The cost of CSP can be disaggregated into 3 components: (1) the standard non energy cost, which is the sum of levelized capital, fixed O&M, and variable O&M; (2) The cost of the “global solar resource”, currently a flat unlimited resource supply curve at a nominal price ($0.001/GJ); (3) and the backup/intermittency related costs. The third one is not written out to the database, but can be estimated as total technology cost minus the non-energy costs (“cost by tech and input”) and the nominal global supply cost. In the input XML, the unit of backup capital cost is (1975) dollars per kilowatt per year of installed backup turbine capacity; the assumption is equivalent to a capital cost times the fixed charge rate. This is described in the header comments of input/gcamdata/inst/extdata/energy/A23.global_inttech.csv and the model code for the function is in cvs/objects/sectors/source/capacity_limit_backup_calculator.cpp. As the share of renewables on the grid increases, so does the ratio of backup capacity to additional renewable installed capacity. At the limit, each additional GW of installed renewables requires an additional GW of combustion turbines. There is also an operating cost to the combustion turbines, which is calculated from an assumed capacity factor of 5%, exogenous O&M costs, and the costs of the purchased fuel. Emissions penalties may also apply. In any case, replicating the model’s estimated backup related costs in scenarios where these costs are not trivial would take some work, which is why I recommend that if you do want to know what these backup related costs are, you should derive them from the other reported costs.

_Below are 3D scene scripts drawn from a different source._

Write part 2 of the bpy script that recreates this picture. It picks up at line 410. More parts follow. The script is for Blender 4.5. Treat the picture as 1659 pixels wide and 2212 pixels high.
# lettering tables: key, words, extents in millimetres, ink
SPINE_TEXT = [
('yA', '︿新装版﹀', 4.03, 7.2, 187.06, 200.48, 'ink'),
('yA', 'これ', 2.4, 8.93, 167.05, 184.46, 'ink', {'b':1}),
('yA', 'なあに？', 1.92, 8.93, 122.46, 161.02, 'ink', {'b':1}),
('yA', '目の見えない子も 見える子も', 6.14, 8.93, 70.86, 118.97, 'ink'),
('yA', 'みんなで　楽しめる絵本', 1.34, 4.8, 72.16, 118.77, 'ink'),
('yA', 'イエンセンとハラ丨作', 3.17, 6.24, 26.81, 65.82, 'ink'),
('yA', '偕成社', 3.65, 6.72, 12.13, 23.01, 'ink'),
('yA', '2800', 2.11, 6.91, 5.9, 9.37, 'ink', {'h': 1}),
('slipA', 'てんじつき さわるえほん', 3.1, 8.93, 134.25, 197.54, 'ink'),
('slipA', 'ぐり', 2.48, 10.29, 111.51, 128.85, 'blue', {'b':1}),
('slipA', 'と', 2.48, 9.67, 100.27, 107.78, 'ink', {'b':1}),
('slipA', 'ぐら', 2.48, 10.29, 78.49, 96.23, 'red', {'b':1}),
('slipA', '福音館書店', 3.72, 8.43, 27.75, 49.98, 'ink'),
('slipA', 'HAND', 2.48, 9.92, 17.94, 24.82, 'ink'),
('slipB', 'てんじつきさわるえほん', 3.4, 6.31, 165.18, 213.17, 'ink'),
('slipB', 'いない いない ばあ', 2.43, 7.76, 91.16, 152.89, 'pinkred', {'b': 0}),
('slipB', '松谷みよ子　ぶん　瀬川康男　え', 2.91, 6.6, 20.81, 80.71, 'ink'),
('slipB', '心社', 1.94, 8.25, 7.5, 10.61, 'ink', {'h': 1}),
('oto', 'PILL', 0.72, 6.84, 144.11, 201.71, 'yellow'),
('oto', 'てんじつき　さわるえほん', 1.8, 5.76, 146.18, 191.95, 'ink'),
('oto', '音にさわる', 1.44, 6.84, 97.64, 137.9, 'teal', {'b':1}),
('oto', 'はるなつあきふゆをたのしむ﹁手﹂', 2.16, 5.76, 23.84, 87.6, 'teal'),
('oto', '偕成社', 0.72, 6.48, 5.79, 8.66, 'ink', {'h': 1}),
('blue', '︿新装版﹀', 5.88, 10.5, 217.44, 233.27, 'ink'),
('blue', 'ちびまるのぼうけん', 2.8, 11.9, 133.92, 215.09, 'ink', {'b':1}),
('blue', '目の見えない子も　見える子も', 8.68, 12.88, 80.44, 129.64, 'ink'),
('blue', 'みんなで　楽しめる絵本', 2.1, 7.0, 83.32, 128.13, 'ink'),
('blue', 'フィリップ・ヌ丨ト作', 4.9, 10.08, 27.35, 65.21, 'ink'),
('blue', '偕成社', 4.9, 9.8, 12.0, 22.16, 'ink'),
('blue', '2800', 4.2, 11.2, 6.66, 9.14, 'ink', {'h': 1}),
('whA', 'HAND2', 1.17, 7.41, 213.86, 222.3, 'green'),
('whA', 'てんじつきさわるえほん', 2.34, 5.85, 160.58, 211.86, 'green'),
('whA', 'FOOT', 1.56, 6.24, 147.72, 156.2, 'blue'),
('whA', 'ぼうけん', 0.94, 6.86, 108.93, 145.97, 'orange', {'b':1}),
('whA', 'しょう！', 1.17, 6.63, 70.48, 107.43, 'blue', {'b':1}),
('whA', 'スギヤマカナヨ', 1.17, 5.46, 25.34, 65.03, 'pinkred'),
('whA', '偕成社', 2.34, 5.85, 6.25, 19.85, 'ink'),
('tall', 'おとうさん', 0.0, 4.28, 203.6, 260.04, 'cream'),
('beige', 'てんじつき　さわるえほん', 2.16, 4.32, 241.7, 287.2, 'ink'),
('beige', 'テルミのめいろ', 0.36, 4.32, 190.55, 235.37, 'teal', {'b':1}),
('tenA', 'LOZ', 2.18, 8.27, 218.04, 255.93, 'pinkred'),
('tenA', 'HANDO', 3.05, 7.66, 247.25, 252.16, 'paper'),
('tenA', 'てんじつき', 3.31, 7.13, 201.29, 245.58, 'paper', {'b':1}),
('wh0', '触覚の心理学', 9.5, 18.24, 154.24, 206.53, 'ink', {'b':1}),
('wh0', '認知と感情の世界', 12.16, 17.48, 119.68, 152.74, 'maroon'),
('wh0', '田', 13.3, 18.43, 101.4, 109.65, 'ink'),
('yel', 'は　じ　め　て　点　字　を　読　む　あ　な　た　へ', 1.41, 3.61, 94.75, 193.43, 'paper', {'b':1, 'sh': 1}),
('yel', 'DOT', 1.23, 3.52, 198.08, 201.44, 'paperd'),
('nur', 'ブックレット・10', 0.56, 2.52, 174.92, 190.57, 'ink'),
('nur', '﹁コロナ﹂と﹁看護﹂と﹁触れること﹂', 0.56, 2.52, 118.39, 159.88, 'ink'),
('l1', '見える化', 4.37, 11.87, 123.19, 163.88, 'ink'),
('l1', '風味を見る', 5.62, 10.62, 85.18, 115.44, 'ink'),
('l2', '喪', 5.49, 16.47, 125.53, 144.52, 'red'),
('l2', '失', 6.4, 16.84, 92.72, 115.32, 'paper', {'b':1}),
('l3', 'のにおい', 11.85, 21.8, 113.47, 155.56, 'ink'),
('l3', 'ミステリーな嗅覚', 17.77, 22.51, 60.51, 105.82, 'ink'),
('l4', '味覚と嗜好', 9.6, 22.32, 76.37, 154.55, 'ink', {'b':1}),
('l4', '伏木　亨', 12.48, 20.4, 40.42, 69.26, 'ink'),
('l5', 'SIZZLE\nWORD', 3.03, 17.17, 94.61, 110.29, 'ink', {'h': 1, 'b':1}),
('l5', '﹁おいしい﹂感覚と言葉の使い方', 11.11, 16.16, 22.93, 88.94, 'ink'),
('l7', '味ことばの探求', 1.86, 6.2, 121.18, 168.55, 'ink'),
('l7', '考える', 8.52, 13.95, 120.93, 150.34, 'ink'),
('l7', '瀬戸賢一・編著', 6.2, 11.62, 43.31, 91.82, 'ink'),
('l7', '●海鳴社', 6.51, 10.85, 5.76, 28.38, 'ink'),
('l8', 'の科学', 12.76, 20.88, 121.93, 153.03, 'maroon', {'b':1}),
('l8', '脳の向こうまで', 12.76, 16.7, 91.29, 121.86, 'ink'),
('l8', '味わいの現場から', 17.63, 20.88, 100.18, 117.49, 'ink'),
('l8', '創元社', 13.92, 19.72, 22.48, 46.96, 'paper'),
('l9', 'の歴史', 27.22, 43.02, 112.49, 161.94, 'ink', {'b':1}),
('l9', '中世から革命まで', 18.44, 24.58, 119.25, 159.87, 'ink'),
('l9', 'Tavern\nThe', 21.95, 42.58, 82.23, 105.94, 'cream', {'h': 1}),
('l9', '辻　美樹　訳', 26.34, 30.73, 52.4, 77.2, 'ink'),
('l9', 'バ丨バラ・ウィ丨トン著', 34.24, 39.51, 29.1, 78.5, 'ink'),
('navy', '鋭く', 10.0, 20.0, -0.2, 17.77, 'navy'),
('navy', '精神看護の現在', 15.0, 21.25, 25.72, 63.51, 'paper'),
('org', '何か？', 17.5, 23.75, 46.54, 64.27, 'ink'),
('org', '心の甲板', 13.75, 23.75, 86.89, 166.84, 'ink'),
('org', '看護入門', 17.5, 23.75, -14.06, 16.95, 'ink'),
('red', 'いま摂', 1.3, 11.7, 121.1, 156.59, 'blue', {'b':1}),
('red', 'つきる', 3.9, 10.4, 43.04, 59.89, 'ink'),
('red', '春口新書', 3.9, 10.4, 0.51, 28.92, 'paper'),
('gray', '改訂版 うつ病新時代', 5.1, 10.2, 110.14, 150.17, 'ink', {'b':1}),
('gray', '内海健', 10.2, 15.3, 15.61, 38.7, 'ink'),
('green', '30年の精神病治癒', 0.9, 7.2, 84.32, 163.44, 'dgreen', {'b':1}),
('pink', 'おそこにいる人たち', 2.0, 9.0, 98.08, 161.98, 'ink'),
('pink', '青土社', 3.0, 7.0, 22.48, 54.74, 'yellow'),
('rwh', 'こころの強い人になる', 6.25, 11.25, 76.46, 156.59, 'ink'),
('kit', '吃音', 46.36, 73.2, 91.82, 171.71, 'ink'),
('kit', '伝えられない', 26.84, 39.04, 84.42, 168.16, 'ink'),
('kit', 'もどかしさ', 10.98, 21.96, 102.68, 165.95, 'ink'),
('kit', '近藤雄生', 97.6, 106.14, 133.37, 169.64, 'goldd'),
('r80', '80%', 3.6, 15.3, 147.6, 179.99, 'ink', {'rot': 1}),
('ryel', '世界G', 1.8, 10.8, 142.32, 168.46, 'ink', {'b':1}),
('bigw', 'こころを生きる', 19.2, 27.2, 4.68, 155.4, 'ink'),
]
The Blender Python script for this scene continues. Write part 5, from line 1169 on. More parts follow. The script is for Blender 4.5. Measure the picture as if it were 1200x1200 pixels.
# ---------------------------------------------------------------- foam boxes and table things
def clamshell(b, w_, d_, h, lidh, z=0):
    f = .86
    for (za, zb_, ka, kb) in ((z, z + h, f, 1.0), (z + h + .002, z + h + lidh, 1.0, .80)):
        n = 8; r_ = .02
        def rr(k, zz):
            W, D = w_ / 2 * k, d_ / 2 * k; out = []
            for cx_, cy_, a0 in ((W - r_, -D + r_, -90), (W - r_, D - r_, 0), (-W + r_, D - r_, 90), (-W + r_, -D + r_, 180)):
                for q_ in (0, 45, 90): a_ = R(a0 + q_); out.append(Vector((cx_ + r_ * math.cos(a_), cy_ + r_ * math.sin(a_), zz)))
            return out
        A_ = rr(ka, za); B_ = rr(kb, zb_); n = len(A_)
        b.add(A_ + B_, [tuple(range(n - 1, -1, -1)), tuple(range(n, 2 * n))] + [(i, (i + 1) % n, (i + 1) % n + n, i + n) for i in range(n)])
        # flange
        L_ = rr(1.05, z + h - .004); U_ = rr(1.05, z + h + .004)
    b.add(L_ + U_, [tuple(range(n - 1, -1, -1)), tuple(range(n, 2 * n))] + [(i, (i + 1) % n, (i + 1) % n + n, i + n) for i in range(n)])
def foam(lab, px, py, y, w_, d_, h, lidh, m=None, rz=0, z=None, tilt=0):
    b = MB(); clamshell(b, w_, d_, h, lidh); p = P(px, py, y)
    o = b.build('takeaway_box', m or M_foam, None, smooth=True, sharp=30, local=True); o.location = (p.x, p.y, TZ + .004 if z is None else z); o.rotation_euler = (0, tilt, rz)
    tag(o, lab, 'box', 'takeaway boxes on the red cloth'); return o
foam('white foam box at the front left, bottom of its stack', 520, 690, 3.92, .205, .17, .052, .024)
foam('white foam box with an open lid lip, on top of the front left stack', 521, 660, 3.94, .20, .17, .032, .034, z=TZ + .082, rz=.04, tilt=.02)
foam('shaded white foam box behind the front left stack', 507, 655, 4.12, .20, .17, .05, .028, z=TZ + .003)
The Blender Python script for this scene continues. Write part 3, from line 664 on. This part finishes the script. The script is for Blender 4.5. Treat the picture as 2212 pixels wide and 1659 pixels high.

Nicoc92 commented 1 month ago

It looks like you are examining a global query result - you will need to look at costs for a specific region. Those will make more sense.

For CSP, capital costs of CSP with storage are higher than CSP without storage, but the capacity factor of CSP with storage is higher. As a result, the overall electricity cost for CSP with storage is slightly less expensive than CSP with storage.

These will vary by region because the solar resource varies by region.

In reviewing the data across different regions, I’ve found that the cost of CSP without storage is actually always higher than CSP with storage.